Donnerstagsdemo: Der Geschmack aufgewärmten Essens

Als im Februar 2000 sich zum ersten Mal eine schwarz-blaue Regierung bildete, bildete sich eine der größten Protestbewegungen der Nachkriegszeit. In den nächsten zwei Monaten gab es praktisch täglich Demos, Besetzungen, Aktionen. Die widerständische Bandbreite reichte dabei von Massendemos, Dauerkundgebungen, künstlerische-intellektuellen Einspruch bis hin zu Eier- und Tortenwürfen, Besetzungen. Bei Spontandemos wurden hunderte Kilometer durch diese Stadt gewandert. Die Donnerstagsdemos waren Teil davon.

Daran wollten die Organisator*innen der neuen Donnerstagsdemos anknüpfen.

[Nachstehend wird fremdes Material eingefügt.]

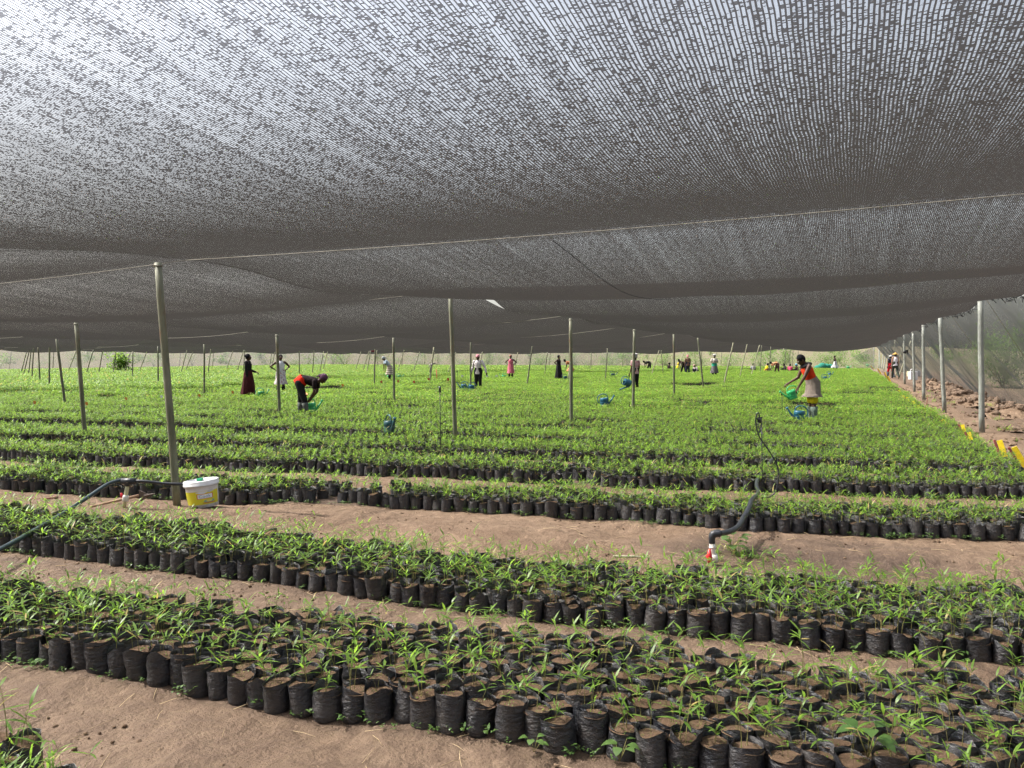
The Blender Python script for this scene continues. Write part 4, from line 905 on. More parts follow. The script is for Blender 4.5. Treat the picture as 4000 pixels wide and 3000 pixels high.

Im Aufruf rufen sie diese Zeit zurück ins Gedächtnis „da war widerständiges Knistern in der Luft zu spüren. Und genau diesen Geist holen wir auf die Straßen zurück. Lauter, lustvoller und kämpferischer als zuvor zeigen wir gemeinsam, was wir von dieser Regierung halten – nämlich gar nix.“ Das Vorhaben missglückte. Und das, obwohl ca. 20.000 Menschen zum Ballhausplatz kamen. Zu Spitzenzeiten war es so voll, dass selbst ein Durchdrängeln fast nicht möglich war. Mindestens die Hälfte der Menschen hat von reden und Musik wenig mitbekommen, weil sie zu weit von der Bühne weg standen.

Dennoch stellte sich – zumindest bei mir – dieses widerständische Knistern nicht ein. Zu groß ist der Unterschied zwischen Sponti mit selbstgewählter Strecke und stationärer Kundgebung. Dort ist alles, was ich machen kann: Den Reden, die nicht verstehen kann, zuhören, ab und zu „Widerstand“ rufen, und sich abschließend gegenseitig auf die Schultern klopfen, denn wir sind ja die Guten. Zu groß ist der Unterschied zwischen einer Bewegung, die von unten entsteht und einem Versuch, es von oben wieder zu beleben. Zu eklatant war der Widerspruch zwischen radikaler Rhetorik und braven Ablauf. Es gab ein durchgetimtes Programm mit mehr als 20 Redner*innen und Musiker*innen. Spontane Aktionen waren dadurch praktisch ausgeschlossen. Es war wie wiederaufgewärmtes Essen – auch wenn es mehr wird, es wird nur selten besser.

Aber wir leben im Hier und Jetzt. Ein nostalgischer Blick zurück ist wenig hilfreich für eine Widerstandskultur der Gegenwart. Da bleibt trotz aller Kritik festzuhalten: Die Rückkehr des Donnerstags ist ein wichtiger Schritt in die richtige Richtung. Es haben wieder mal zehntausende Menschen gezeigt, dass sie mit der Politik der Regierung nicht einverstanden sind. Es werden mehr und mehr Künstler*innen, die mit ihrer Kritik und ihrer Ablehnung nicht hinter dem Berg halten. Doch das wichtigste ist: Es gab schon einige große Proteste gegen die Regierung. Doch das waren große Events mit wenig nachhaltiger Wirkung. Wenn es jetzt neben der kleineren Music 4 Human Rights Kundgebung eine größere wöchentliche Kundgebung/Demo gibt. kann sich das ändern. Es kann eine neue Widerstandskultur daraus wachsen.

Dass das gelingt, dafür braucht es einen Kampf um unsere eigenen Köpfe. Wir müssen uns selbst wieder ernst nehmen, wir müssen wieder lernen, dass wir es selbst in der Hand haben, die Gesellschaft zu verändern. Bislang, auch letzten Donnerstag, hatte ich das Gefühl, dass es den Leuten wirklich wichtig ist, zu zeigen, dass sie mit der Politik nicht einverstanden sind. Doch wirklich was ändern daran glauben nur die wenigsten. Das zeigten manche Plakate („Wixen gegen Rechts“ „Nazis weg Kuscheln“). Es zeigte sich aber auch daran, dass viele Leute nur kurz blieben. Als die Kundgebung nach 3 Stunden endete, waren eher 2000 als 20 000 übriggeblieben.
Es wird dauern, bis wir Wege für einen neuen Widerstand gefunden haben. Es wird Übung brauchen, bis wir uns wieder selbst vertraue können. Deswegen ist klar: Wir sehen uns wieder am Donnerstag!